Saturday, May 20, 2006

Posing for the Cameras

I read that several weeks ago, in Pakistan, that 1,500 Taliban/al Qaeda types hit a small Pakistani army base in a desperate effort to grab something and thus score some propaganda points (sorry, forgot to blog it at the time). They got waxed for their troubles.

Well, as the press speaks of a big Taliban offensive in Afghanistan, it seems like the Taliban are having the same luck with their strategy:

A "very important" Taliban commander was captured in some of the fiercest fighting in Afghanistan in years that has left nearly 200 rebels dead, officials said.

The identity of the man caught in Kandahar province could not be released on security grounds, provincial governor Assadullah Khalid said, after reports he was Mullah Dadullah, credited as one of the masterminds of the Taliban insurgency launched nearly five years ago.

The man was badly wounded in a battle in Kandahar's Panjwayi that started on Wednesday and was fought by Taliban rebels who had come from across Afghanistan, Khalid told reporters. Around 100 were killed, he said, upping a previous figure of 18.

The US-led coalition helping to fight Taliban rebels announced meanwhile that 60 "enemy" were killed in a separate battle on Wednesday in neighbouring Helmand province. Afghan officials had said about 40 were killed.

The new tolls took past 190 the number of insurgents killed in two days of clashes between security forces and Taliban rebels in some of the heaviest fighting since the regime was toppled in 2001 by a US-led invasion.


I read elsewhere that we have some doubts about the status of the Taliban guy captured, but the enemy death toll is solid, it seems, and can't be too good for their recruiting.

If this is what their offensives look like, more power to them. When they mass, the usual result is that the "target" calls for help and then ground and air support comes in to repel the attackers and chase them down to kill them in large numbers.

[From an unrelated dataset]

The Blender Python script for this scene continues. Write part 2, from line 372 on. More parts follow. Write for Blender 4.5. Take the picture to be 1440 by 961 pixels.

As an aside, given that we are out looking for the enemy now, this doesn't seem so much like an offensive by the enemy but a low density mutual slashing. We are on the move more than the enemy, so this seems more like a meeting engagement if you have to categorize it.

Anyway, this current enemy activity will continue until the weather turns cold or they get tired of dying in large numbers.

Not that I'm trying to overstate the impact of these casualties on the enemy. With enough money, the enemy will have the ability to go into the mountains of Afghanistan and Pakistan and recruit more poor cannon fodder for new attacks. Body counts mean they aren't beating us--which is important; but the situation will only settle down into the usual tribal violence with no particular direction aimed against the nominally central government when the paymasters and/or leaders of the enemy get tired of a futile fight that might only end suddenly and badly with a PGM dropping out of nowhere on their heads.

UPDATE: Roggio (via Instapundit) notes that the various battles and skirmishes are hardly part of a grand coordinated Taliban offensive. Get a grip people It amazes me that some people can't see our plan and progress for victory in Iraq yet see deep plans in any spasm of activity that our enemies throw out.